Quin Hillyer, Washington Examiner

“Critics who say he should never have accepted the VP nod should thank heaven he was there on Jan. 6, 2021. Mr. Pence stood up to Mr. Trump’s public and private pressure to stop the electoral vote count. He followed his conscience to recognize the constitutional limits of his role, and he did the right thing in a political crucible, though he had to know he was damaging his future presidential prospects…

“Mr. Pence also made a contribution this year in calling out the drift among some of his GOP competitors toward isolationism. He may have been the wrong messenger, but he offered a message that Republican voters should hear about Russia, Iran, China and an unprepared America…

“Hamas’s murderous invasion of Israel is a reminder of what can happen when a nation begins to believe it is safe from its enemies behind walls—or two oceans.”

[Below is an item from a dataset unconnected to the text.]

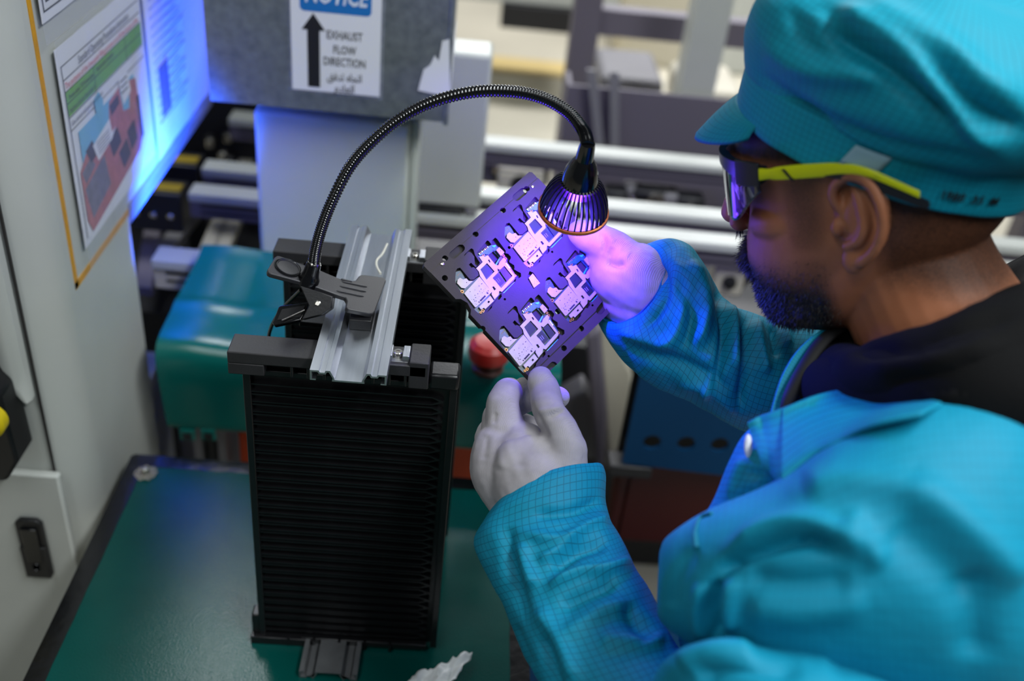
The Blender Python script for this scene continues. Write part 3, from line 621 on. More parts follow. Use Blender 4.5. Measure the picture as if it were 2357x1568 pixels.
# ================================================================== magazine rack on the bench
def copy_thing(root, off, label=None):
    r = root.copy(); COL.objects.link(r); r.location = root.location+Vector(off)
    if label: r['label'] = label
    for ch in list(root.children):
        c = ch.copy(); COL.objects.link(c); c.parent = r; c.matrix_parent_inverse = ch.matrix_parent_inverse.copy()
        for g in list(ch.children):
            d = g.copy(); COL.objects.link(d); d.parent = c; d.matrix_parent_inverse = g.matrix_parent_inverse.copy()
    return r
RX0, RX1, RY = -0.190, 0.004, 0.741
rack = empty('board_magazine', ((RX0+RX1)/2, .83, 0), 'black ribbed board magazine standing on the green mat', 'magazine rack')
def side_plate(y, facing, x0, x1, zt=.376):
    bx('side_plate', (x0, y, .006), (x1, y+.010, zt), 'rackb', rack, bevel=.001)
    yy = y if facing < 0 else y+.010; s = -1 if facing < 0 else 1
    # edge combs
    for xa, xb in ((x0-.001, x0+.006), (x1-.006, x1+.001)):
        bx('edge_rail', (xa, min(yy, yy+s*.0075), .006), (xb, max(yy, yy+s*.0075), zt), 'rackb', rack, bevel=.0008)
    # guide: one long pointed loop standing proud of the plate
    L = x1-x0; pitch = .0118; n = int((zt-.030)/pitch); g = None
    xa, xb, xt = x0+.004, x1-.022, x1-.011; h = .0036; t = .0013
    out = [(xa, -h-t), (xb, -h-t), (xt, -.6*t), (xt, .6*t), (xb, h+t), (xa, h+t)]; inn = [(xa+.001, -h), (xb, -h), (xt-.004, 0), (xb, h), (xa+.001, h)]
    for k in range(n):
        z = .022+pitch*k
        if g is None:
            mb = MB(); plate(mb, out, [inn], (0, yy, z), (1, 0, 0), EZ, (0, s, 0), 0, .006); g = mb.build('guide_rib', 'rackb', rack)
        else:
            c = g.copy(); COL.objects.link(c); c.location = (0, 0, pitch*k)
side_plate(RY, -1, RX0, RX1); side_plate(.915, -1, RX0+.004, RX1+.004)
def top_bar(y, xl, z0=.376, z1=.400, yd=.030):
    b = bx('top_bar', (xl, y-.019, z1-.012), (-.024, y-.019+yd, z1), 'barb', rack, bevel=.0012)
    bx('bar_web', (xl, y-.019, z0), (xl+.032, y-.005, z1-.012), 'barb', rack, bevel=.001)
    bx('bar_back', (xl+.03, y-.004, z0), (-.03, y+.006, z1-.010), 'rackb', rack, bevel=0)
    for k in range(9):
        xx = xl+.055+.0145*k
        if xx < -.03: bx('bar_rib', (xx, y-.018, z0), (xx+.0025, y+.004, z1-.010), 'rackb', rack, bevel=.0005)
    bx('end_block', (-.040, y-.019, z0-.001), (-.022, y+.012, z1+.004), 'barb', rack, bevel=.0012)
    bx('corner_ledge', (-.022, y-.012, z0-.006), (RX1+.002, y+.012, z1-.013), 'rackb', rack, bevel=.003)
    bx('lower_web', (xl+.028, y-.010, z0-.006), (RX1+.001, y+.010, z0), 'rackb', rack, bevel=.001)
top_bar(RY, -.2005); top_bar(.925, -.1965)
# foot of the front plate
bx('base_flange', (RX0-.010, RY-.012, 0), (RX0+.055, RY+.012, .011), 'rackb', rack, bevel=.001)
bx('base_flange', (RX0+.045, RY-.010, 0.004), (RX1-.01, RY+.012, .012), 'rackb', rack, bevel=.001)
bx('foot_lug', (RX0-.009, RY-.006, .011), (RX0+.002, RY+.010, .040), 'rackb', rack, bevel=.002)
bx('base_flange', (RX0, .905, 0), (RX1, .93, .012), 'rackb', rack, bevel=.001)
for k in range(5): bx('base_rib', (RX0+.03+.028*k, RY-.013, .002), (RX0+.033+.028*k, RY-.008, .012), 'rackb', rack, bevel=0)
# aluminium profiles
def profile(nm, x, z, y0, y1, m, W=.0655, flip=1):
    h = W/2; t = .0016; f = flip
    top = [(-h, .0), (-h, .0105), (-h+.0075, .0105), (-h+.0085, .0085), (-h+.0125, .0085), (-h+.0135, .0108), (-.0155, .0108), (-.0120, .0035), (-.0115, .0016), (.0115, .0016), (.0120, .0035), (.0155, .0108), (h-.0135, .0108), (h-.0125, .0085), (h-.0085, .0085), (h-.0075, .0105), (h, .0105), (h, 0)]
    bot = [(h-.005, 0), (h-.005, .0014), (h-.0016, .0014), (h-.0016, .0088), (h-.0066, .0088), (h-.0076, .0068), (h-.0135, .0068), (h-.0145, .0091), (.0166, .0091), (.0132, .0030), (.0140, -.0), (-.0140, -.0), (-.0132, .0030), (-.0166, .0091), (-h+.0145, .0091), (-h+.0135, .0068), (-h+.0076, .0068), (-h+.0066, .0088), (-h+.0016, .0088), (-h+.0016, .0014), (-h+.005, .0014), (-h+.005, 0)]
    pl = [(a, b if f > 0 else .0108-b) for a, b in top+bot]
    return MB().prism(pl, (x, 0, z), (1, 0, 0), EZ, (0, 1, 0), y0, y1).build(nm, m, rack, smooth=20)
RLX = -.0895
profile('top_rail', RLX, .4005, .690, .958, 'alu')
profile('base_rail', -.1085, .0005, .688, .96, 'aludull', W=.062, flip=-1)
def bracket(px, py, y):
    q = onz(px, py, .404); x = q[0]; e = bx('rail_bracket', (x-.0108, y-.008, .396), (x+.0108, y+.010, .4005), 'aludull', rack, bevel=.0006)
    bx('bracket_ear', (x-.0108, y-.008, .4005), (x-.0046, y+.009, .4068), 'alu', e, bevel=.0005)
    bx('bracket_ear', (x+.0046, y-.008, .4005), (x+.0108, y+.009, .4068), 'alu', e, bevel=.0005)
    MB().lathe([(.0042, 0), (.0042, .0052), (.0036, .0058), (.0018, .0058), (.0018, .0035)], (x, y, .4005), n=20).build('bracket_screw', 'steel', e, smooth=30)
bracket(916, 815, RY-.006); bracket(955, 590, .915)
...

Editorial Board, Wall Street Journal

“Pence’s hand was forced by his difficulty qualifying for the third debate. But there was never really any doubt that if he concluded his campaign couldn’t win, he’d get out rather than take any of the vote share from other non-Trump alternatives. Other candidates should prayerfully consider his example. At the end of the day, the political weather didn’t favor the former vice president’s candidacy. That says more about the weather than about Mike Pence.”